Given task: Restate the full listing word for word and leave the pictures out.

+ + + + +

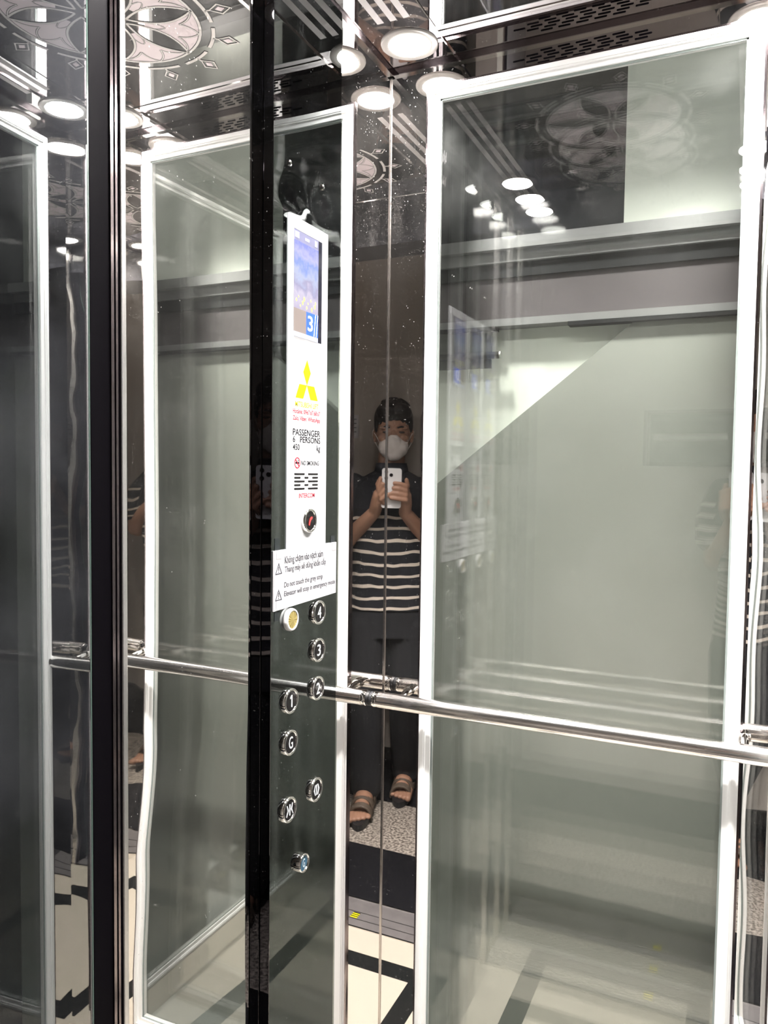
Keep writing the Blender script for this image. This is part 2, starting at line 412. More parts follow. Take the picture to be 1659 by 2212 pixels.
for side in (0, 1):
    bm = bmesh.new()
    for k in range(3):
        a = 0.0423+0.0222*k; b = a+0.0110
        if side: a, b = W-b, W-a
        box(bm, a, b, -0.147, -0.513, H-0.0004, H+0.0001)
    o = struct('frosted_stripes', bm, plain('frosted_grey_etching', (0.48, 0.45, 0.46), 0.7, var=0.03), ceil)
# etched flower: six pointed petals, pink fields with a tulip cut, ring and twelve lozenges
OX, OY = 0.328, -0.330
layers = {'d': bmesh.new(), 'w': bmesh.new(), 'p': bmesh.new()}
def flat(key, pts, lift):
    b = layers[key]
    f = b.faces.new([b.verts.new((OX+x, OY+y, EYE+H-0.0015-lift)) for x, y in pts])
    f.normal_update()
    if f.normal.z > 0: f.normal_flip()
def ribbon(pts, wd, closed=False, dark=True):
    P = [Vector(p) for p in pts]; n = len(P)
    def off(h):
        L, R_ = [], []
        for i in range(n):
            a = P[(i-1) % n] if (closed or i > 0) else P[i]; b = P[(i+1) % n] if (closed or i < n-1) else P[i]
            t = (b-a).normalized(); nn = Vector((-t.y, t.x)); L.append(P[i]+nn*h); R_.append(P[i]-nn*h)
        return L, R_
    for key, h, lift in ((('d', wd/2+0.0008, 0.0006),) if dark else ())+(('w', wd/2, 0.0009),):
        L, R_ = off(h)
        for i in range(n if closed else n-1):
            j = (i+1) % n; flat(key, [L[i], L[j], R_[j], R_[i]], lift)
def pol(r, a): return (r*math.cos(a), r*math.sin(a))
RL = 0.126
def lens_side(ang, sgn, n=14):
    out = []
    for i in range(n+1):
        s = i/n; r = 0.012+(RL-0.012)*s; off = sgn*0.021*math.sin(math.pi*min(1, s*1.0))**0.9
        c, q = math.cos(ang), math.sin(ang); out.append((r*c-off*q, r*q+off*c))
    return out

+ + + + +

Exercise solution:
Keep writing the Blender script for this image. This is part 2, starting at line 412. More parts follow. Take the picture to be 1659 by 2212 pixels.
for side in (0, 1):
    bm = bmesh.new()
    for k in range(3):
        a = 0.0423+0.0222*k; b = a+0.0110
        if side: a, b = W-b, W-a
        box(bm, a, b, -0.147, -0.513, H-0.0004, H+0.0001)
    o = struct('frosted_stripes', bm, plain('frosted_grey_etching', (0.48, 0.45, 0.46), 0.7, var=0.03), ceil)
# etched flower: six pointed petals, pink fields with a tulip cut, ring and twelve lozenges
OX, OY = 0.328, -0.330
layers = {'d': bmesh.new(), 'w': bmesh.new(), 'p': bmesh.new()}
def flat(key, pts, lift):
    b = layers[key]
    f = b.faces.new([b.verts.new((OX+x, OY+y, EYE+H-0.0015-lift)) for x, y in pts])
    f.normal_update()
    if f.normal.z > 0: f.normal_flip()
def ribbon(pts, wd, closed=False, dark=True):
    P = [Vector(p) for p in pts]; n = len(P)
    def off(h):
        L, R_ = [], []
        for i in range(n):
            a = P[(i-1) % n] if (closed or i > 0) else P[i]; b = P[(i+1) % n] if (closed or i < n-1) else P[i]
            t = (b-a).normalized(); nn = Vector((-t.y, t.x)); L.append(P[i]+nn*h); R_.append(P[i]-nn*h)
        return L, R_
    for key, h, lift in ((('d', wd/2+0.0008, 0.0006),) if dark else ())+(('w', wd/2, 0.0009),):
        L, R_ = off(h)
        for i in range(n if closed else n-1):
            j = (i+1) % n; flat(key, [L[i], L[j], R_[j], R_[i]], lift)
def pol(r, a): return (r*math.cos(a), r*math.sin(a))
RL = 0.126
def lens_side(ang, sgn, n=14):
    out = []
    for i in range(n+1):
        s = i/n; r = 0.012+(RL-0.012)*s; off = sgn*0.021*math.sin(math.pi*min(1, s*1.0))**0.9
        c, q = math.cos(ang), math.sin(ang); out.append((r*c-off*q, r*q+off*c))
    return out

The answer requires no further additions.